Identify the lines bearing the string "from" and gather them.

• **Data section**:
>> BEGIN

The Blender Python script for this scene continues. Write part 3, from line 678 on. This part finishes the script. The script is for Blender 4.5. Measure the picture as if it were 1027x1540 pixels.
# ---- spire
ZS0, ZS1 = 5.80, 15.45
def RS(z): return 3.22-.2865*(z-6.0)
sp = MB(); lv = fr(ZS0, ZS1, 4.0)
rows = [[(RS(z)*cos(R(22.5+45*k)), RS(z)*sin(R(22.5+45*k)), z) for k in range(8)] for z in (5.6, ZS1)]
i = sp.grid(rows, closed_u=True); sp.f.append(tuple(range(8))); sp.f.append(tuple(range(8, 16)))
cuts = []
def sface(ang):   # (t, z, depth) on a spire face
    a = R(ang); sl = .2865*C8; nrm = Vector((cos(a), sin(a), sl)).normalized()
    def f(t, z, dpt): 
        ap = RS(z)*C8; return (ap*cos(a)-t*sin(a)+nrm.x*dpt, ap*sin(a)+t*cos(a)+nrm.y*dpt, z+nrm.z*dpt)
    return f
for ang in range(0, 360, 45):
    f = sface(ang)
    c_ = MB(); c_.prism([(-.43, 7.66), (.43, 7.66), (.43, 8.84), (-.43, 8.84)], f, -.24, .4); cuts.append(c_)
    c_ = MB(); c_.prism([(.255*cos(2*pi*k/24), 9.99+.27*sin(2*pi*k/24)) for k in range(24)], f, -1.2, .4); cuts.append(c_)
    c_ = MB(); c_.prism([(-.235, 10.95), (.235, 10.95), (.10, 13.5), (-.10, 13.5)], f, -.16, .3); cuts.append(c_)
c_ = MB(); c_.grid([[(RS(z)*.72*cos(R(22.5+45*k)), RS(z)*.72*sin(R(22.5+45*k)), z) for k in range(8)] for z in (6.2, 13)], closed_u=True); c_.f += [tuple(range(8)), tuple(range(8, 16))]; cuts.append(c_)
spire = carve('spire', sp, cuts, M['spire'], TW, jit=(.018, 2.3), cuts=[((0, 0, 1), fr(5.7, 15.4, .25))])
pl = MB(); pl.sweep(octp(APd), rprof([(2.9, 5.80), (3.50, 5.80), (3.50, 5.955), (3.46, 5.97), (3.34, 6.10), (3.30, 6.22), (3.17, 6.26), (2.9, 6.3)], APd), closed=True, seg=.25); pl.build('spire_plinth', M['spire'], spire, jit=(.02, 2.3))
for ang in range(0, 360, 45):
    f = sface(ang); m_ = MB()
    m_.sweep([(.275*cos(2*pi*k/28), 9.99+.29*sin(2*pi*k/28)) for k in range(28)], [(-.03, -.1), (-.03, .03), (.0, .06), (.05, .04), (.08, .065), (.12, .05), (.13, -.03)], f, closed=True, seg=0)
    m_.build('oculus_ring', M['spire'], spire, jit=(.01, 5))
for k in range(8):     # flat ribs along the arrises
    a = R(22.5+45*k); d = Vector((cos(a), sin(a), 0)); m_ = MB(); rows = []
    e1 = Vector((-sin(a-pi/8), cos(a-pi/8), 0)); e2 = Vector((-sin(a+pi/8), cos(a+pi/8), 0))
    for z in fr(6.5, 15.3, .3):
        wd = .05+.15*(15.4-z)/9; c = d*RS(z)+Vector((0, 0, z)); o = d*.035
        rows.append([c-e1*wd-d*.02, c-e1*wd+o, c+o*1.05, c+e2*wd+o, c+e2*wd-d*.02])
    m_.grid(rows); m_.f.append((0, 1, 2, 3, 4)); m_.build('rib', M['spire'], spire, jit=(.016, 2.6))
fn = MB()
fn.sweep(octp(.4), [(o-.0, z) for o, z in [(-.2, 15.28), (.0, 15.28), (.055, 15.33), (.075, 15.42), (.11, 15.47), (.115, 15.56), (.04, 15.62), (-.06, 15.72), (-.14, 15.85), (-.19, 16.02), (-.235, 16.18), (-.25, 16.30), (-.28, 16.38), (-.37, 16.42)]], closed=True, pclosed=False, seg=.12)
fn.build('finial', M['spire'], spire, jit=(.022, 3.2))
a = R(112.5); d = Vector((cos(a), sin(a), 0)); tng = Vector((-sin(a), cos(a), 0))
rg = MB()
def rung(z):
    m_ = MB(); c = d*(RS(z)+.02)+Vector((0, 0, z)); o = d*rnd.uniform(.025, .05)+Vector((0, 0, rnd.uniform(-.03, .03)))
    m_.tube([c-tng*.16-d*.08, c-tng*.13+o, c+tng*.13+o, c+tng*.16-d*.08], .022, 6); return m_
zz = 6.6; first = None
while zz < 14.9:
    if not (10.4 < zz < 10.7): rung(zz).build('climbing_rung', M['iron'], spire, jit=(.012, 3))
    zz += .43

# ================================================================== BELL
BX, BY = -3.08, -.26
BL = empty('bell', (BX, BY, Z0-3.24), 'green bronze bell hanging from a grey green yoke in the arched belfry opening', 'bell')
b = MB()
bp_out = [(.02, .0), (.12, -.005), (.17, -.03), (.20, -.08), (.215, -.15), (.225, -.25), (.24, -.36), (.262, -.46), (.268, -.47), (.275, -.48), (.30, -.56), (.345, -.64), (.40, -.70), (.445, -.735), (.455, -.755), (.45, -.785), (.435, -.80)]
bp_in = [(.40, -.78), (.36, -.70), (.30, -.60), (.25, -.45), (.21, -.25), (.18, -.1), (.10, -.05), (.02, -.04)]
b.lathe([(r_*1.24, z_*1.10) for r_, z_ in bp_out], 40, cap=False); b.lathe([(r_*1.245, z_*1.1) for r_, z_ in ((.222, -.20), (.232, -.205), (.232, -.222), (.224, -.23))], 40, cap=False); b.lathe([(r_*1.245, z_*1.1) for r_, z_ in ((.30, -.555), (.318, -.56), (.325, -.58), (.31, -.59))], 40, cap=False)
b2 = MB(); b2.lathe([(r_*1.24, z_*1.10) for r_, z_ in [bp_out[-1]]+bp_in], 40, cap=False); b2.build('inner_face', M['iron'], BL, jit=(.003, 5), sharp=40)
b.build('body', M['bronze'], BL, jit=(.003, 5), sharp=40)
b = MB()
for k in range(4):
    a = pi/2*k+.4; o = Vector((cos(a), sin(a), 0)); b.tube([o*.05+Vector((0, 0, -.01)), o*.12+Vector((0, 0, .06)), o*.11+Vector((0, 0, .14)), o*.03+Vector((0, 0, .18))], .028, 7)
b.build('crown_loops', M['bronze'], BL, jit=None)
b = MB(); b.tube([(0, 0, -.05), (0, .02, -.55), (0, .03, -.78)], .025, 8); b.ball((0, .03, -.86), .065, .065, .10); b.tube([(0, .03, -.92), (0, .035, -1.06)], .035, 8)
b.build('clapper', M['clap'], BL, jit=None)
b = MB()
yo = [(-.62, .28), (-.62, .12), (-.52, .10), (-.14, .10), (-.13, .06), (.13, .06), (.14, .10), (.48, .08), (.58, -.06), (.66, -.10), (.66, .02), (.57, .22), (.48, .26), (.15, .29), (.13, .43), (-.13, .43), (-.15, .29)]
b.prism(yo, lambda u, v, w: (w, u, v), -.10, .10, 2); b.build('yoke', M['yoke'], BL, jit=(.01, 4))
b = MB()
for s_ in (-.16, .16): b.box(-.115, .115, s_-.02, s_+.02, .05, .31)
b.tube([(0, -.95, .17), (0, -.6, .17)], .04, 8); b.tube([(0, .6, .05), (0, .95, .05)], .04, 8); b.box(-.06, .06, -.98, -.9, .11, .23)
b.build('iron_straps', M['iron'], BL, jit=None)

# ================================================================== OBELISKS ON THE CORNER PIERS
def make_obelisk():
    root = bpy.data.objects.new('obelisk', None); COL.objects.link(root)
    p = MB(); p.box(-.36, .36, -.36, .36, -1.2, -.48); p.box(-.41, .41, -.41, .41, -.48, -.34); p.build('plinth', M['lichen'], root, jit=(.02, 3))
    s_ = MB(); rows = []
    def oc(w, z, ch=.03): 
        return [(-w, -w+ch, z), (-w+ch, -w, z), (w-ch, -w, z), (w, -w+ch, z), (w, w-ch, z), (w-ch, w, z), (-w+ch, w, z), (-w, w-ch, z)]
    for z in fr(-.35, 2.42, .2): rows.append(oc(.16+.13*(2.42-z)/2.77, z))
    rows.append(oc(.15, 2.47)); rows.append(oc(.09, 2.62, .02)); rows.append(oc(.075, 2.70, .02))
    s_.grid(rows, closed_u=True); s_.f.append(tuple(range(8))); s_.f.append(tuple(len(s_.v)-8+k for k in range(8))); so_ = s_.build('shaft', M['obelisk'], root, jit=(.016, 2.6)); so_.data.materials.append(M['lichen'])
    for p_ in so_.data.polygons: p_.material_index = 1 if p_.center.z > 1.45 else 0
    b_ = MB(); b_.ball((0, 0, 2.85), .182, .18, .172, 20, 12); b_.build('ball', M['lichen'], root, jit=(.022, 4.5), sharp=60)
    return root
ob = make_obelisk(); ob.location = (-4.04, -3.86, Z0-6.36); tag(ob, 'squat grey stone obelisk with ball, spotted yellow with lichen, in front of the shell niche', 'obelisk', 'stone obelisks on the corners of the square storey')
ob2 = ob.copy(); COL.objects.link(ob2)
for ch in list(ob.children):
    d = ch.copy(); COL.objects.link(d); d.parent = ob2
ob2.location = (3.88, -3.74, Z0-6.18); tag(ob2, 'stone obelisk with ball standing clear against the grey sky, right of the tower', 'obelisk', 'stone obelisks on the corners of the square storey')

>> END

• **Written response**:
The Blender Python script for this scene continues. Write part 3, from line 678 on. This part finishes the script. The script is for Blender 4.5. Measure the picture as if it were 1027x1540 pixels.
BL = empty('bell', (BX, BY, Z0-3.24), 'green bronze bell hanging from a grey green yoke in the arched belfry opening', 'bell')